**WHAT YOU ARE ASKED TO DO:** Which lines in the records below contain the word "Blender"? Copy each of them.

**LISTED ENTRIES:**

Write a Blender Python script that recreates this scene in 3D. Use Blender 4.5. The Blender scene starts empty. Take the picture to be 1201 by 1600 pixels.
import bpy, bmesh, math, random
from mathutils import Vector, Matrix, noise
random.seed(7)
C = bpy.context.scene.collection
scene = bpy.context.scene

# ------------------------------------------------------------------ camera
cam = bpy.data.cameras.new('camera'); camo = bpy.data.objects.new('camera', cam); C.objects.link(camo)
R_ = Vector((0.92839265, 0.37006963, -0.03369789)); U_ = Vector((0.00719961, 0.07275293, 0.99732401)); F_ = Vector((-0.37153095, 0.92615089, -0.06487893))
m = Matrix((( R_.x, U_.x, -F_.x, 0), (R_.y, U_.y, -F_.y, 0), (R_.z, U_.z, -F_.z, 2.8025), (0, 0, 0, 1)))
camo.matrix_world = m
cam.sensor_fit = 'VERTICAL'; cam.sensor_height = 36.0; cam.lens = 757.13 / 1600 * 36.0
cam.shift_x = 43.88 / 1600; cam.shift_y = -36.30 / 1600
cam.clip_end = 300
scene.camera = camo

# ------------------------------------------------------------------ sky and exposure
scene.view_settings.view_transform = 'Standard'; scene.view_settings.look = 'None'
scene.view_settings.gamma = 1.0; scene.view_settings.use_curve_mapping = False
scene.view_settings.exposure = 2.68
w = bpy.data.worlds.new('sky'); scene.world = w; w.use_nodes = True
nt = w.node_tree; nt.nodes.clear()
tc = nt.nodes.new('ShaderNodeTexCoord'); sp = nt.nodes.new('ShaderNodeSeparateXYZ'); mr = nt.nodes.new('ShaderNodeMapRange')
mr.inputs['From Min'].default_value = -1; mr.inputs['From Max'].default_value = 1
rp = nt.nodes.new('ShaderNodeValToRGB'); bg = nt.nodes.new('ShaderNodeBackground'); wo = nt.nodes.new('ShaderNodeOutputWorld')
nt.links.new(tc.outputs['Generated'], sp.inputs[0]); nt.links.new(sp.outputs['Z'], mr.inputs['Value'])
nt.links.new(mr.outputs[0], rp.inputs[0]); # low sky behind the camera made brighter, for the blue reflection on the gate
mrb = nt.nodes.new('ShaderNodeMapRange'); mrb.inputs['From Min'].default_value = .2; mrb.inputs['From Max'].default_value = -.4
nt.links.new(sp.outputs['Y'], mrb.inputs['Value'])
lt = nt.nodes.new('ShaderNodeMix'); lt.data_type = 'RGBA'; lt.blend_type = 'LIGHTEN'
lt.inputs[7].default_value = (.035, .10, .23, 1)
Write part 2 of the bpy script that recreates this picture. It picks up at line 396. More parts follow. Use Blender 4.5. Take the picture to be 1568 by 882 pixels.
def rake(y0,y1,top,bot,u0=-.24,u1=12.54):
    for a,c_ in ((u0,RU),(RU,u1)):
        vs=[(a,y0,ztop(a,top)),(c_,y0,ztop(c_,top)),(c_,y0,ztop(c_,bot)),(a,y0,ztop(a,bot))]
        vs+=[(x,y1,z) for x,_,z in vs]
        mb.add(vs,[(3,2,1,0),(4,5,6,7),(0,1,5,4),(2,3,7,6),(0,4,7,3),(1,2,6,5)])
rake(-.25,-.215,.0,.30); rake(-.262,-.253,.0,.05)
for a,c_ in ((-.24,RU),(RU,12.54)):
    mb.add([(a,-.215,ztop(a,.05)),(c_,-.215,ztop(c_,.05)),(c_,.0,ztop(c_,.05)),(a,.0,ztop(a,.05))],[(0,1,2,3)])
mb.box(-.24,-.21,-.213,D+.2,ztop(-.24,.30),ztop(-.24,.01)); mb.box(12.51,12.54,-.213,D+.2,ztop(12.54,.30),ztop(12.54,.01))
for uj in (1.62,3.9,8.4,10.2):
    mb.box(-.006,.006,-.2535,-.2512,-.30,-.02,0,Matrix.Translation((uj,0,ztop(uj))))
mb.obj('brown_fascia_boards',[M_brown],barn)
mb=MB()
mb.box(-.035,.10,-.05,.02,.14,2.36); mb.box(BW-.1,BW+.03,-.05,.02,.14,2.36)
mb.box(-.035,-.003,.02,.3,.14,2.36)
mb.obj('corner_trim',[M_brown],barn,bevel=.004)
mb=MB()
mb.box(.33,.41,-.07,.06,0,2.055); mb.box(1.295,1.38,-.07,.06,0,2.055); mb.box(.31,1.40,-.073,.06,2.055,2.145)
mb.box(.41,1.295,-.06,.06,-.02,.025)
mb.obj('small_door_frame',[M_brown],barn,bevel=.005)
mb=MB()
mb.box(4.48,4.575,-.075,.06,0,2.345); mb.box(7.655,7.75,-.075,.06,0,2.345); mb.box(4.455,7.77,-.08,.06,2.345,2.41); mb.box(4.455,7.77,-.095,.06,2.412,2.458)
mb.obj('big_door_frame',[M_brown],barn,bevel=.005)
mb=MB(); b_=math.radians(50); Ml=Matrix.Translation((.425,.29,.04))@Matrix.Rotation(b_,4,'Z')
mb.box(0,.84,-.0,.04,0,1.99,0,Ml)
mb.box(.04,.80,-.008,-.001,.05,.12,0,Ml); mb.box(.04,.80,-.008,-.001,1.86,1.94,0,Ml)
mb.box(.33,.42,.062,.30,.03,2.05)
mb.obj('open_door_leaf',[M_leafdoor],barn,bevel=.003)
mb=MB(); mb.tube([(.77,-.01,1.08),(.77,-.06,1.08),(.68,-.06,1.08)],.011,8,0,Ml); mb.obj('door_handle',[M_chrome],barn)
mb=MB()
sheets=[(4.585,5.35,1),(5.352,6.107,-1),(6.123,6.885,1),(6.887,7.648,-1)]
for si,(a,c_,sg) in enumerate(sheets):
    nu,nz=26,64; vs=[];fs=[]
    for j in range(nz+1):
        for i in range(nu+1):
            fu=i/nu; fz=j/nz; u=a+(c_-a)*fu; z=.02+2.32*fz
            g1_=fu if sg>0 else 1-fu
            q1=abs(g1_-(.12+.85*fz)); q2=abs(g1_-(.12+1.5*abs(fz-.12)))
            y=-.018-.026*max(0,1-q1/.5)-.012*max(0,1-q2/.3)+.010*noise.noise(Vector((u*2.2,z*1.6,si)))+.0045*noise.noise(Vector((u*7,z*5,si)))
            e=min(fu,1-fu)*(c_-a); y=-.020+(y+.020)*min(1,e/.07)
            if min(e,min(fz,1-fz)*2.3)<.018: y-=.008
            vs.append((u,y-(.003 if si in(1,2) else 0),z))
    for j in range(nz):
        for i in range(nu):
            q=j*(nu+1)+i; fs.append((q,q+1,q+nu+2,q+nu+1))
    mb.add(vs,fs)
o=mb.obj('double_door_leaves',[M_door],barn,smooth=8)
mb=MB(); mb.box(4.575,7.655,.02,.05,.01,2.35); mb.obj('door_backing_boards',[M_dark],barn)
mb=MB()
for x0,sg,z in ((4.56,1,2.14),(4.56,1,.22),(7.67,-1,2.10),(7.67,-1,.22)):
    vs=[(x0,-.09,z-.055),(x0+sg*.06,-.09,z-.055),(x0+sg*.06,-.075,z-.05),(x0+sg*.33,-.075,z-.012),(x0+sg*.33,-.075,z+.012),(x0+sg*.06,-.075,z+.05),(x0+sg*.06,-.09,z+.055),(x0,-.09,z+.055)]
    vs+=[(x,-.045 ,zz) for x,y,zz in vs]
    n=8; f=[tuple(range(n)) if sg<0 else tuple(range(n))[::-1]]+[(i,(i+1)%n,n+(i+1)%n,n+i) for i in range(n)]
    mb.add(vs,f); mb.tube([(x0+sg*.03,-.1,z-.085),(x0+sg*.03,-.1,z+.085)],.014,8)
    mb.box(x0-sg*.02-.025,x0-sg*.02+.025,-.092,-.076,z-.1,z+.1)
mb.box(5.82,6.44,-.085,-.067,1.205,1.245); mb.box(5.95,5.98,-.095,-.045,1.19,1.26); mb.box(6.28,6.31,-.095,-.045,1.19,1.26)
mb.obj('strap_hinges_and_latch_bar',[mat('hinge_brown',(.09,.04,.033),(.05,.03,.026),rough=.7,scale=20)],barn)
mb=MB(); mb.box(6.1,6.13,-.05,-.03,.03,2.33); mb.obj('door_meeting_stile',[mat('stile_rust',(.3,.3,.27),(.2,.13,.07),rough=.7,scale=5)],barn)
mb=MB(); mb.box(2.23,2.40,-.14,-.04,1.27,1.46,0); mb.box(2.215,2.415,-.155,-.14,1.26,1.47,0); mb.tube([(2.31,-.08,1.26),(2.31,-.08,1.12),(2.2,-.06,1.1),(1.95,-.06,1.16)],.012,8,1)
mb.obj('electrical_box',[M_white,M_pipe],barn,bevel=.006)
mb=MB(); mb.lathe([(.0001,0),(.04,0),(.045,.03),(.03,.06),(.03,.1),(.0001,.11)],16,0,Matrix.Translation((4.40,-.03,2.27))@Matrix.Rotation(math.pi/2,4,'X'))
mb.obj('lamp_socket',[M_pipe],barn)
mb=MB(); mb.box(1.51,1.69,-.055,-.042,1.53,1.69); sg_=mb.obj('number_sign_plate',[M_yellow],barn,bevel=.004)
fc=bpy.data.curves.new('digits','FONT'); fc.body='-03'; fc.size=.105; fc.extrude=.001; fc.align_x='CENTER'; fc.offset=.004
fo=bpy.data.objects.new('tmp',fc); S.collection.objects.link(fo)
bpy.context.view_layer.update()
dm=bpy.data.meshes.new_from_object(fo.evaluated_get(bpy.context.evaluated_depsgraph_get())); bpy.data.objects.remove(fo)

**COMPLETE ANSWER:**
Write a Blender Python script that recreates this scene in 3D. Use Blender 4.5. The Blender scene starts empty. Take the picture to be 1201 by 1600 pixels.
Write part 2 of the bpy script that recreates this picture. It picks up at line 396. More parts follow. Use Blender 4.5. Take the picture to be 1568 by 882 pixels.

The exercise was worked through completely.